What to do:
Pictures stay out of this copy, which runs from the first line of the material through the line containing "S.camera = camo".

-- START Given information --

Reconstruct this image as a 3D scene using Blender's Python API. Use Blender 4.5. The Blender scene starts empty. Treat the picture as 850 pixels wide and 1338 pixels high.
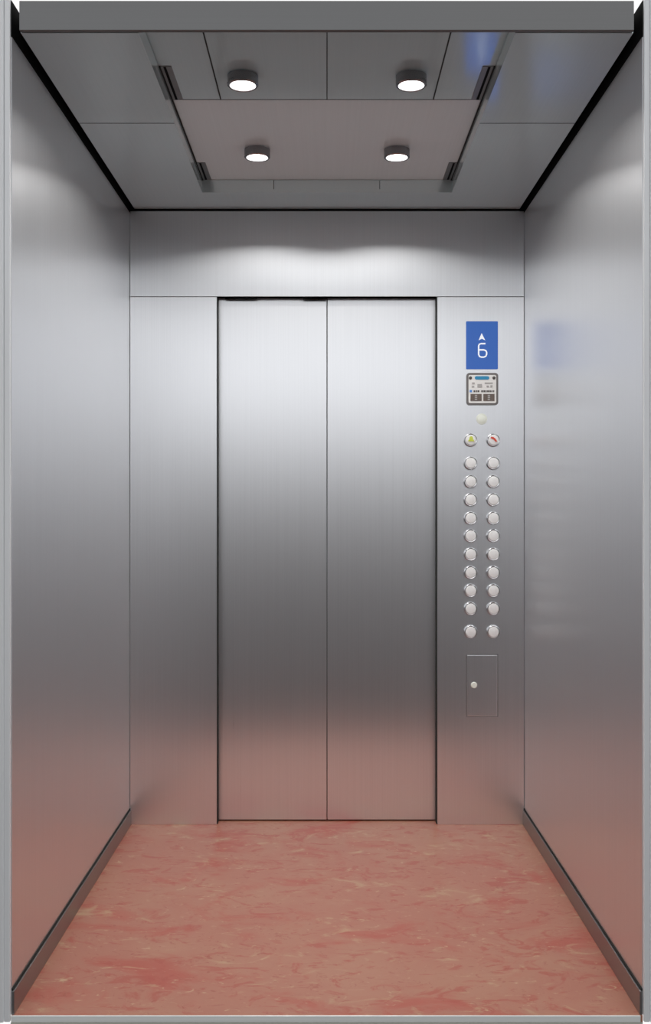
import bpy, bmesh, math
from mathutils import Vector

S = bpy.context.scene
COL = S.collection
CZ = 1.24            # eye height above the cab floor
FY = 4.0             # front wall plane (the one with the doors)
NY = 2.5             # open end of the cab
HW = 0.769           # half width of the cab

# ------------------------------------------------------------------ camera
cam = bpy.data.cameras.new('camera')
cam.sensor_fit = 'HORIZONTAL'
cam.sensor_width = 36.0
cam.lens = 36.0 * 1340.0 / 850.0
cam.shift_x = -2.0 / 850.0
cam.shift_y = -7.0 / 850.0
cam.clip_start = 0.05
camo = bpy.data.objects.new('camera', cam)
camo.location = (0, 0, CZ)
camo.rotation_euler = (math.radians(90), 0, 0)
COL.objects.link(camo)
S.camera = camo

# ------------------------------------------------------------------ world
W = bpy.data.worlds.new('surroundings')
S.world = W
W.use_nodes = True
nt = W.node_tree
nt.nodes.clear()
out = nt.nodes.new('ShaderNodeOutputWorld')
bg = nt.nodes.new('ShaderNodeBackground')
tc = nt.nodes.new('ShaderNodeTexCoord')
sep = nt.nodes.new('ShaderNodeSeparateXYZ')
nt.links.new(tc.outputs['Generated'], sep.inputs[0])
mp = nt.nodes.new('ShaderNodeMapRange')
mp.inputs['From Min'].default_value = -1.0
mp.inputs['From Max'].default_value = 1.0
nt.links.new(sep.outputs['Z'], mp.inputs['Value'])
rp = nt.nodes.new('ShaderNodeValToRGB')
nt.links.new(mp.outputs[0], rp.inputs[0])
def wstops(ramp, stops):
    cr = ramp.color_ramp
    while len(cr.elements) > 1:
        cr.elements.remove(cr.elements[-1])
    first = True
    for e, c in stops:
        p = (e + 1) / 2
        if first:
            el = cr.elements[0]; el.position = p; first = False
        else:
            el = cr.elements.new(p)
        el.color = (c[0], c[1], c[2], 1)
# unseen side behind the camera: dark below, bright band shaped to light the steel
wstops(rp, [(-1.0, (.05, .045, .045)), (-0.16, (.06, .055, .055)), (-0.03, (.035, .022, .018)),
            (0.01, (.07, .066, .066)), (0.06, (.46, .47, .49)), (0.10, (1.5, 1.52, 1.56)), (0.13, (2.95, 3.0, 3.08)),
            (0.165, (1.1, 1.11, 1.13)), (0.20, (.4, .41, .43)), (0.27, (.5, .51, .53)), (0.36, (.8, .81, .83)), (0.7, (.6, .61, .62)), (1.0, (.6, .6, .6))])
# the side beyond the doors is plain white background
ym = nt.nodes.new('ShaderNodeMapRange')
ym.inputs['From Min'].default_value = 0.0
ym.inputs['From Max'].default_value = 0.3
nt.links.new(sep.outputs['Y'], ym.inputs['Value'])
mx = nt.nodes.new('ShaderNodeMixRGB')
nt.links.new(ym.outputs[0], mx.inputs['Fac'])
nt.links.new(rp.outputs['Color'], mx.inputs['Color1'])
mx.inputs['Color2'].default_value = (1, 1, 1, 1)
nt.links.new(mx.outputs[0], bg.inputs['Color'])
bg.inputs['Strength'].default_value = 1.0
nt.links.new(bg.outputs[0], out.inputs[0])

S.view_settings.view_transform = 'Standard'
S.view_settings.look = 'None'
S.view_settings.gamma = 1.0
S.view_settings.use_curve_mapping = False
S.view_settings.exposure = 0.0
LAMP_W = 3.7

# ------------------------------------------------------------------ materials
def srgb(r, g, b):
    f = lambda c: (c / 255 / 12.92) if c / 255 <= .04045 else ((c / 255 + .055) / 1.055) ** 2.4
    return (f(r), f(g), f(b), 1)

def mat(name, color, rough=.5, metal=0.0, emit=None, estr=1.0, spec=.5):
    m = bpy.data.materials.new(name)
    m.use_nodes = True
    b = m.node_tree.nodes['Principled BSDF']
    b.inputs['Base Color'].default_value = color
    b.inputs['Roughness'].default_value = rough
    b.inputs['Metallic'].default_value = metal
    b.inputs['Specular IOR Level'].default_value = spec
    if emit:
        b.inputs['Emission Color'].default_value = emit
        b.inputs['Emission Strength'].default_value = estr
    return m

def steel(name, color, rough, aniso=0.0, grain=(260, 260, 1.2), metal=1.0, colvar=.06):
    """brushed sheet steel; the grain runs vertically on walls"""
    m = mat(name, color, rough, metal)
    n = m.node_tree.nodes; L = m.node_tree.links
    b = n['Principled BSDF']
    t = n.new('ShaderNodeTexCoord')
    mpn = n.new('ShaderNodeMapping'); mpn.inputs['Scale'].default_value = grain
    L.new(t.outputs['Object'], mpn.inputs['Vector'])
    no = n.new('ShaderNodeTexNoise'); no.inputs['Scale'].default_value = 1.0
    no.inputs['Detail'].default_value = 3
    L.new(mpn.outputs[0], no.inputs['Vector'])
    hs = n.new('ShaderNodeMapRange')
    hs.inputs['To Min'].default_value = 1 - colvar
    hs.inputs['To Max'].default_value = 1 + colvar
    L.new(no.outputs['Fac'], hs.inputs['Value'])
    ml = n.new('ShaderNodeVectorMath'); ml.operation = 'SCALE'
    ml.inputs[0].default_value = color[:3]
    L.new(hs.outputs[0], ml.inputs['Scale'])
    L.new(ml.outputs[0], b.inputs['Base Color'])
    r = n.new('ShaderNodeMapRange')
    r.inputs['To Min'].default_value = rough * .9
    r.inputs['To Max'].default_value = rough * 1.1
    L.new(no.outputs['Fac'], r.inputs['Value'])
    L.new(r.outputs[0], b.inputs['Roughness'])
    if aniso:
        g = n.new('ShaderNodeNewGeometry')
        cr = n.new('ShaderNodeVectorMath'); cr.operation = 'CROSS_PRODUCT'
        L.new(g.outputs['True Normal'], cr.inputs[0])
        cr.inputs[1].default_value = (0, 0, 1)
        b.inputs['Anisotropic'].default_value = aniso
        L.new(cr.outputs[0], b.inputs['Tangent'])
    return m

M = {}
M['wall'] = steel('brushed_steel', (.80, .805, .82, 1), .29, .6, metal=.985)
M['side'] = steel('brushed_steel_side', (.82, .83, .85, 1), .36, .35, metal=.985)
M['transom'] = steel('brushed_steel_transom', (.83, .85, .88, 1), .45, .7, metal=.97)
M['door'] = steel('brushed_steel_door', (.80, .805, .82, 1), .29, .6, metal=.985)
M['ceil'] = steel('polished_steel', (.86, .98, 1.0, 1), .13, 0, (260, 1.5, 260), metal=.5, colvar=.04)
M['ceilmid'] = steel('satin_ceiling_steel', (.98, 1.0, 1.0, 1), .20, 0, (260, 1.5, 260), metal=.3, colvar=.04)
M['kick'] = steel('kickplate_steel', (.34, .33, .33, 1), .38, 0, (1.2, 1.2, 300))
M['jamb'] = steel('satin_frame_steel', (.95, .96, .97, 1), .42, 0, metal=.3)
M['header'] = steel('dull_frame_steel', (.22, .22, .22, 1), .40, 0, (1.2, 260, 260))
M['black'] = mat('matt_black', (.004, .004, .004, 1), .8, spec=.1)
M['gap'] = mat('dark_gap', (.02, .022, .02, 1), .6, spec=.2)
M['chrome'] = mat('chrome', (.75, .75, .76, 1), .12, 1.0)
M['housing'] = mat('lamp_housing', (.30, .30, .31, 1), .22, 1.0)
M['cap'] = mat('button_white', (.92, .92, .91, 1), .30)
M['lit'] = mat('lamp_diffuser', (.9, .9, .9, 1), .4, emit=(1, .99, .97, 1), estr=3.0)
M['screen'] = mat('blue_screen', (.01, .02, .05, 1), .25, emit=srgb(40, 90, 172), estr=.9)
M['screenwhite'] = mat('screen_white', (.2, .2, .2, 1), .4, emit=(.9, .93, 1, 1), estr=.8)
M['plate'] = mat('notice_white', srgb(246, 245, 242), .4)
M['pill'] = mat('notice_blue', srgb(52, 150, 196), .4)
M['pillblue'] = mat('notice_small_blue', srgb(90, 150, 225), .4)
M['ink'] = mat('notice_ink', srgb(86, 82, 80), .5)
M['paleink'] = mat('notice_pale_ink', srgb(182, 180, 178), .5)
M['brown'] = mat('notice_brown', srgb(112, 100, 92), .5)
M['frame'] = mat('notice_frame', (.23, .21, .20, 1), .35, 1.0)
M['yellow'] = mat('symbol_yellow', srgb(214, 224, 88), .4)
M['red'] = mat('symbol_red', srgb(226, 82, 62), .4)
M['ivory'] = mat('ivory_plastic', srgb(242, 246, 234), .35)
M['sill'] = steel('sill_aluminium', (.92, .94, .92, 1), .30, 0, (1.2, 200, 200), metal=.15)
M['sillbase'] = mat('sill_base', srgb(190, 190, 180), .5)

def floor_mat():
    m = mat('marbled_linoleum', srgb(178, 122, 106), .42, spec=.35)
    n = m.node_tree.nodes; L = m.node_tree.links
    b = n['Principled BSDF']
    t = n.new('ShaderNodeTexCoord')
    def layer(scale, rot, loc, nscale, detail, dist):
        mpn = n.new('ShaderNodeMapping')
        mpn.inputs['Scale'].default_value = scale
        mpn.inputs['Rotation'].default_value = (0, 0, rot)
        mpn.inputs['Location'].default_value = loc
        L.new(t.outputs['Object'], mpn.inputs['Vector'])
        no = n.new('ShaderNodeTexNoise')
        no.inputs['Scale'].default_value = nscale
        no.inputs['Detail'].default_value = detail
        no.inputs['Distortion'].default_value = dist
        no.inputs['Roughness'].default_value = .6
        L.new(mpn.outputs[0], no.inputs['Vector'])
        return no
    def mask(no, lo, hi, amt):
        mr = n.new('ShaderNodeMapRange'); mr.interpolation_type = 'SMOOTHSTEP'
        mr.inputs['From Min'].default_value = lo
        mr.inputs['From Max'].default_value = hi
        mr.inputs['To Max'].default_value = amt
        L.new(no.outputs['Fac'], mr.inputs['Value'])
        return mr
    def over(prev, fac, color):
        x = n.new('ShaderNodeMixRGB')
        L.new(fac.outputs[0], x.inputs['Fac'])
        if prev is None: x.inputs['Color1'].default_value = srgb(176, 116, 97)
        else: L.new(prev.outputs[0], x.inputs['Color1'])
        x.inputs['Color2'].default_value = color
        return x
    a = over(None, mask(layer((1, 1, 1), .2, (3, 1, 0), 2.6, 3, .3), .42, .66, .55), srgb(180, 132, 108))
    a = over(a, mask(layer((1, 1.5, 1), .45, (0, 2, 0), 3.2, 8, .9), .50, .68, .80), srgb(176, 86, 72))
    a = over(a, mask(layer((1, 1.8, 1), .35, (7, 5, 0), 8, 8, 1.6), .53, .66, .65), srgb(170, 78, 66))
    a = over(a, mask(layer((1, 1.8, 1), .5, (1, 9, 0), 6, 8, 1.8), .57, .72, .70), srgb(190, 160, 126))
    a = over(a, mask(layer((1, 2.2, 1), .3, (4, 4, 4), 17, 6, 2.0), .61, .73, .75), srgb(200, 172, 138))
    a = over(a, mask(layer((1, 1.6, 1), .6, (8, 3, 4), 22, 6, 1.8), .58, .70, .6), srgb(158, 80, 66))
    L.new(a.outputs[0], b.inputs['Base Color'])
    return m
M['floor'] = floor_mat()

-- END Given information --

Exercise result:
Reconstruct this image as a 3D scene using Blender's Python API. Use Blender 4.5. The Blender scene starts empty. Treat the picture as 850 pixels wide and 1338 pixels high.
import bpy, bmesh, math
from mathutils import Vector

S = bpy.context.scene
COL = S.collection
CZ = 1.24            # eye height above the cab floor
FY = 4.0             # front wall plane (the one with the doors)
NY = 2.5             # open end of the cab
HW = 0.769           # half width of the cab

# ------------------------------------------------------------------ camera
cam = bpy.data.cameras.new('camera')
cam.sensor_fit = 'HORIZONTAL'
cam.sensor_width = 36.0
cam.lens = 36.0 * 1340.0 / 850.0
cam.shift_x = -2.0 / 850.0
cam.shift_y = -7.0 / 850.0
cam.clip_start = 0.05
camo = bpy.data.objects.new('camera', cam)
camo.location = (0, 0, CZ)
camo.rotation_euler = (math.radians(90), 0, 0)
COL.objects.link(camo)
S.camera = camo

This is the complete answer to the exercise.